JC - Há quem aponte a reedição da obra de Monteiro Lobato quase como uma mácula, por se tratar de produções consideradas clássicas. Como você vê essas críticas?
Fiquei surpresa com a ferocidade das críticas. Primeiro porque a maioria da pessoas não leu meu livro. Estão falando só na teoria. Eu aprendi que a gente só pode criticar depois de ler, por pesquisar a respeito... Percebi, acima de tudo, como Lobato é um ícone, como está arraigado na consciência nacional, no coração de todos, e mexer num ícone é, de certa forma, criticar este ícone. E as pessoas ficaram muito bravas! Mas também houve centenas de outras pessoas de todas as raças que entenderam o meu propósito e me parabenizaram me dando força. Eu particularmente desejo que Lobato seja lido pelos próximos 80 anos e que continue a encantar as crianças e influenciar nossos futuros homens e mulheres de maneira positiva.
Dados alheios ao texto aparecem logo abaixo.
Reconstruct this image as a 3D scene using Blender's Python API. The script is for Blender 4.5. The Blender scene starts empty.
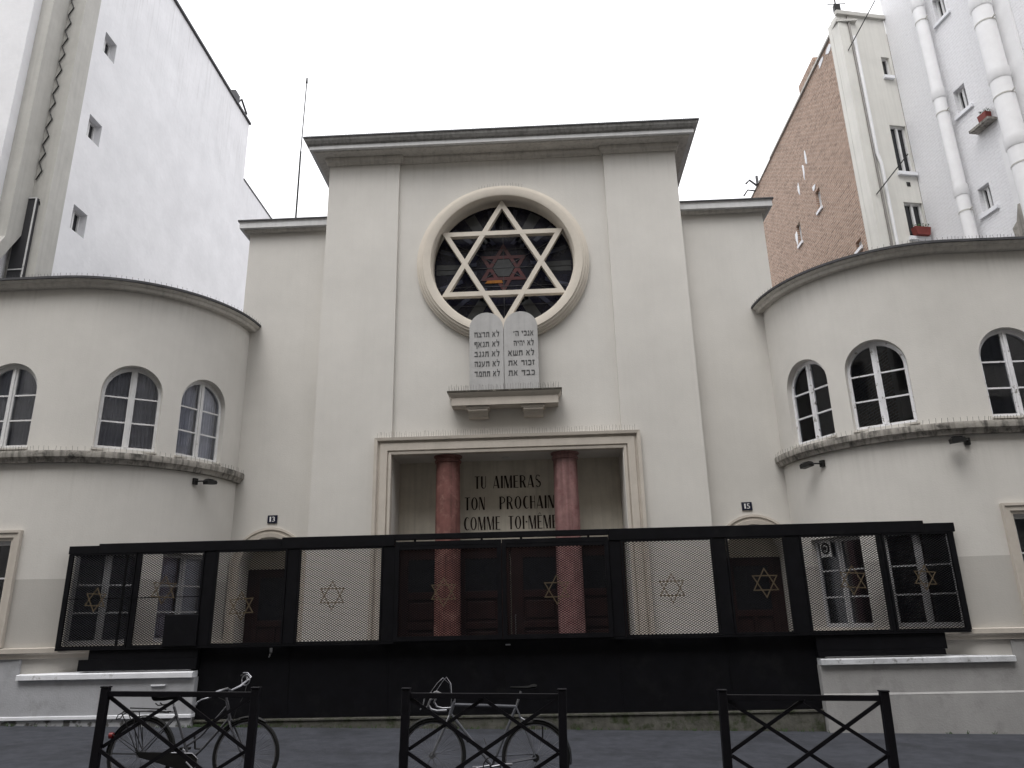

CLEO - Como você espera que as novas gerações se relacionem com a obra de Monteiro Lobato? Que lições educadores e familiares podem ensinar aos pequenos de hoje a partir da revisão do que foi deixado por ele?
Considero o papel do professor fundamental! Uma das profissões mais desvalorizado e mais mal remuneradas e das mais importantes. Lobato é Lobato. Usando os livros tradicionais ou minha nova edição, Lobato traz um conteúdo riquíssimo para o professor trabalhar, especialmente se o professor não tiver ideias pré-concebidas e deixar os alunos perguntarem e explorarem todas as questões que Lobato traz. É realmente incrível como Lobato faz do ato de aprender algo divertido. Eu acho que essa é uma das melhores lições dos livros de Lobato, que aprender é divertido e gostoso; que descobrir as causa das coisas é super interessante; que mudar de ideia e de opinião depois de conhecer mais fatos é algo bom e não vergonhoso. Lobato ensina a termos a mente curiosa e aberta e a fazer perguntas. Agora, se você quiser ler Lobato sem ter de se preocupar com polêmicas, ou ter que explicar relações sociais e raciais após o final da escravidão, então leia a nova versão que fiz. Agora em abril estamos publicando o segundo livro, O Sitio do Pica-Pau Amarelo, também à venda no Brasil, lançado pela Underline Publishing e novamente com ilustrações de Rafael Sam.